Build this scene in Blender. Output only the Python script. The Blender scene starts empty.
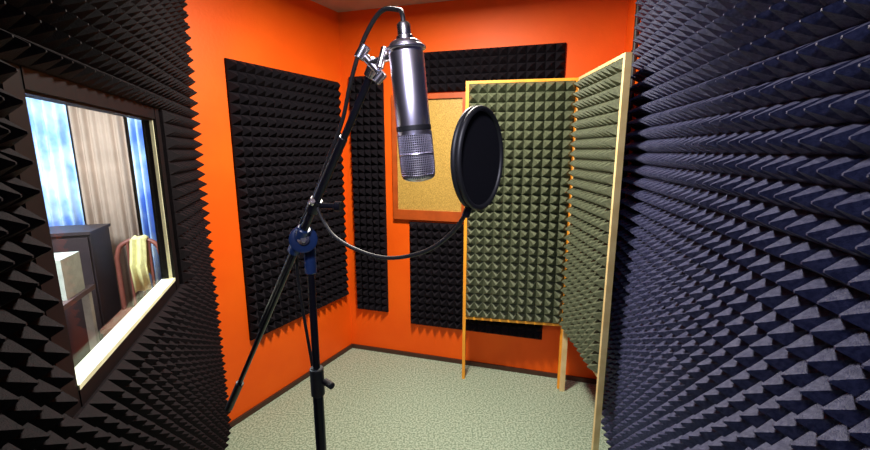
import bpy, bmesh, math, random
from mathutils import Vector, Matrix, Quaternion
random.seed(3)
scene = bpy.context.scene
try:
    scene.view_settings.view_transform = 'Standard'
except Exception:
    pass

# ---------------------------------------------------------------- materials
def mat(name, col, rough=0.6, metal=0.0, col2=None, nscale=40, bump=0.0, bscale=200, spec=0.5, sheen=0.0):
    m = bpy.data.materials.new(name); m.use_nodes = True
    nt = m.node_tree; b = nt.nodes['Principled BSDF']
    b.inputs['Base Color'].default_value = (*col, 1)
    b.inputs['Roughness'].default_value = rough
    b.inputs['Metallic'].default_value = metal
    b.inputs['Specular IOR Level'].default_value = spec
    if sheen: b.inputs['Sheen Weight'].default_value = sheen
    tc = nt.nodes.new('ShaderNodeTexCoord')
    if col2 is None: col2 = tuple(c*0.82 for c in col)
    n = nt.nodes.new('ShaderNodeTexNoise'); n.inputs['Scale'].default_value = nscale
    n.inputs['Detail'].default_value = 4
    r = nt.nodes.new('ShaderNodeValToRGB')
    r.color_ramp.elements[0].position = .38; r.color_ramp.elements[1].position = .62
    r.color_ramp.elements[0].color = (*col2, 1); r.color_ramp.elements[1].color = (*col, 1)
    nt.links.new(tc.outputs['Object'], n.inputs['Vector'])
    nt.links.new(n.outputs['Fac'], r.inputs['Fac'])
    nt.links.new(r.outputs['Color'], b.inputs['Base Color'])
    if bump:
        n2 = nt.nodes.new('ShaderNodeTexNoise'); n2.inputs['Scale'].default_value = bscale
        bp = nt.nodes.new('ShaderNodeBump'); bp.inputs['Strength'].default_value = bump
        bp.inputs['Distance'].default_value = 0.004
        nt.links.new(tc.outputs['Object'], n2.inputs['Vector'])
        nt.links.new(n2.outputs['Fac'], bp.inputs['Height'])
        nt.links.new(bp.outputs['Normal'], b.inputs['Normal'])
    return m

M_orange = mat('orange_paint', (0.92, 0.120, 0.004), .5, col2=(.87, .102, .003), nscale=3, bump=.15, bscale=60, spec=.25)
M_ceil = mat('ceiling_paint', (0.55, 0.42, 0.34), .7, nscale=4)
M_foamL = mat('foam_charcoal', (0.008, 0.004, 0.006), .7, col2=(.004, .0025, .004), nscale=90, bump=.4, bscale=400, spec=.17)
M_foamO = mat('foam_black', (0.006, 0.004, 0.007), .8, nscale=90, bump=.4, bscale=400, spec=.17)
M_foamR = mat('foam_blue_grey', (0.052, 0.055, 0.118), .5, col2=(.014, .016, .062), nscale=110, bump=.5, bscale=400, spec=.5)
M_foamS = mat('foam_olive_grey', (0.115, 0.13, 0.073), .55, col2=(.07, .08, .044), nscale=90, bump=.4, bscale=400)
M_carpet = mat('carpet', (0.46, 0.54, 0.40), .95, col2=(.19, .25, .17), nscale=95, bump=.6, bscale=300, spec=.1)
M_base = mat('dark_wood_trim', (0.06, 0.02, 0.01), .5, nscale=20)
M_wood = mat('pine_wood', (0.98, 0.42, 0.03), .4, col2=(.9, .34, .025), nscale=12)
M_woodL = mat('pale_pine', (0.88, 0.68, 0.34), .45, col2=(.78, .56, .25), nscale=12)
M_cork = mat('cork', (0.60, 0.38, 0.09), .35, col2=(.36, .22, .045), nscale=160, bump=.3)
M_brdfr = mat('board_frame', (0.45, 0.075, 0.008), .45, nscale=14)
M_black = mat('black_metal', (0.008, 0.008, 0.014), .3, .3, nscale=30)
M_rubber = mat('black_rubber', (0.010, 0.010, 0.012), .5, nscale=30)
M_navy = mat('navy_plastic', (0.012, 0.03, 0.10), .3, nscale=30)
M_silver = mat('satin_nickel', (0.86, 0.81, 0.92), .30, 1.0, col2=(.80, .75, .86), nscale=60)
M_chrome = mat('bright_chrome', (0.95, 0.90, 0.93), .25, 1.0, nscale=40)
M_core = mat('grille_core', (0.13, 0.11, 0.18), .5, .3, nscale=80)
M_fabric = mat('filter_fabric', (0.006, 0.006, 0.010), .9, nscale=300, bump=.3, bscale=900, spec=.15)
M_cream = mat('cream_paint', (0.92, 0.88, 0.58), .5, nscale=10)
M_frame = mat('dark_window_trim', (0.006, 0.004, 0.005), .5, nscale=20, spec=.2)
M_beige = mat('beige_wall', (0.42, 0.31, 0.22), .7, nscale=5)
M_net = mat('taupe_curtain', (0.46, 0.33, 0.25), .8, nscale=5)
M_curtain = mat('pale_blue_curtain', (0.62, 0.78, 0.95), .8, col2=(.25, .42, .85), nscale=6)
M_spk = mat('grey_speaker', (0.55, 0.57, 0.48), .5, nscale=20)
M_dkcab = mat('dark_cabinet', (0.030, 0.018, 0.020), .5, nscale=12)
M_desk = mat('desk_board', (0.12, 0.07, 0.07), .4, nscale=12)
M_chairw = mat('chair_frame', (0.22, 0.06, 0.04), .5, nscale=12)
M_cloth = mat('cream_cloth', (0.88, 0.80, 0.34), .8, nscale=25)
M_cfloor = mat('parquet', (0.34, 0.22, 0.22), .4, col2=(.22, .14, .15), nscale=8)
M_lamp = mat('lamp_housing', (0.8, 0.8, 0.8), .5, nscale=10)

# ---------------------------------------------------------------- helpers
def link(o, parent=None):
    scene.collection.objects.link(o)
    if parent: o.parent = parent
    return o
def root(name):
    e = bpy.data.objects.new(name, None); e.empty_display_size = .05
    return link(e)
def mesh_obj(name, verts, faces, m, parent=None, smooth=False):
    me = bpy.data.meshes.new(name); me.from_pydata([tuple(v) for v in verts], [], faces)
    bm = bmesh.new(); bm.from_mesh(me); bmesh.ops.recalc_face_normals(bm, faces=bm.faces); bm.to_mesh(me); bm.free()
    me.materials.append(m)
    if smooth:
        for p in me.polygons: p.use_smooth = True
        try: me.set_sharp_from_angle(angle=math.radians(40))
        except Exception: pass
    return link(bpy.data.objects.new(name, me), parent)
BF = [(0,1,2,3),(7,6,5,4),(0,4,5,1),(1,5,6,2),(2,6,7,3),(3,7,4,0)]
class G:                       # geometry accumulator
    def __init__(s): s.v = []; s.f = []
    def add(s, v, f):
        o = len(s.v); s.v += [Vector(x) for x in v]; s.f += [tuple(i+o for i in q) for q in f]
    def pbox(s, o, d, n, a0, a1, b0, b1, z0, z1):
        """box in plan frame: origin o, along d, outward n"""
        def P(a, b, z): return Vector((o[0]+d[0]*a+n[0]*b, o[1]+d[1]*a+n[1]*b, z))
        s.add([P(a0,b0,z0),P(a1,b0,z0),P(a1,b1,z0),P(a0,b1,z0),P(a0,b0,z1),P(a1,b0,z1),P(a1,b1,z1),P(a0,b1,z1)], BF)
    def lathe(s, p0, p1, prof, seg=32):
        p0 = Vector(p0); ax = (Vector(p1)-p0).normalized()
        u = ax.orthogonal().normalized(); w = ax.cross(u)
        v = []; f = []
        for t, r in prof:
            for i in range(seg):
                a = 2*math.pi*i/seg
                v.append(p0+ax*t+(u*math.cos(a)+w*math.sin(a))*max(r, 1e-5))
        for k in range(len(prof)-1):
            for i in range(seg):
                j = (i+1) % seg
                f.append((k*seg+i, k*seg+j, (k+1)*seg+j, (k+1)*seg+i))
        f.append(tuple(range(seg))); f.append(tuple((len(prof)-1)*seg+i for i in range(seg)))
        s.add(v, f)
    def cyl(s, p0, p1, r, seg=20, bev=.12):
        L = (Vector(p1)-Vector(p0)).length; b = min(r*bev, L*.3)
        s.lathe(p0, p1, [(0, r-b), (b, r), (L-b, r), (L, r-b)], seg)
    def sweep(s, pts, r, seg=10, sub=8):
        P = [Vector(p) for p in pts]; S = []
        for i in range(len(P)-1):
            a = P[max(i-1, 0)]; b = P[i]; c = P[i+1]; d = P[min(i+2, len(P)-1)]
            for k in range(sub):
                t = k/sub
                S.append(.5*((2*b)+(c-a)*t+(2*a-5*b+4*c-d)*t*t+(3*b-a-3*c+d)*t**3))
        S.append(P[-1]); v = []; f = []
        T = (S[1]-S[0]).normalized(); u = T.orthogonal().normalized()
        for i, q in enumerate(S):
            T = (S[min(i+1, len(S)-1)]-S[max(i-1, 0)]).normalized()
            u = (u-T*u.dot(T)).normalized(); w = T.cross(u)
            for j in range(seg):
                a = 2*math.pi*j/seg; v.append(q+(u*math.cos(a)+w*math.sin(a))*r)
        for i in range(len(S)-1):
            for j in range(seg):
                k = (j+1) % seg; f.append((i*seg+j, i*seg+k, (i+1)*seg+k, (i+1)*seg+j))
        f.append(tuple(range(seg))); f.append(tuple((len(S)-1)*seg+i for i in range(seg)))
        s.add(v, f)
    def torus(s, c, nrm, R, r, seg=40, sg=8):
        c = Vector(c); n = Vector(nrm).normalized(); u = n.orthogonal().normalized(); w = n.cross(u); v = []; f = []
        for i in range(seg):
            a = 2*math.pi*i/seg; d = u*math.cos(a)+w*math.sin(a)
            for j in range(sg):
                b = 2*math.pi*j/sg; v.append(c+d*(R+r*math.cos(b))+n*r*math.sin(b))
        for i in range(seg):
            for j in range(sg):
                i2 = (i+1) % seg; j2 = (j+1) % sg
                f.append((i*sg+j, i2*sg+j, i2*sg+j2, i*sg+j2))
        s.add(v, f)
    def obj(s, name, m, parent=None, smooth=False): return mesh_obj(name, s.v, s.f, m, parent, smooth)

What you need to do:
Pick each line holding the word "scene" out of the listing.

Right answer:
Build this scene in Blender. Output only the Python script. The Blender scene starts empty.
scene = bpy.context.scene
    scene.view_settings.view_transform = 'Standard'
    scene.collection.objects.link(o)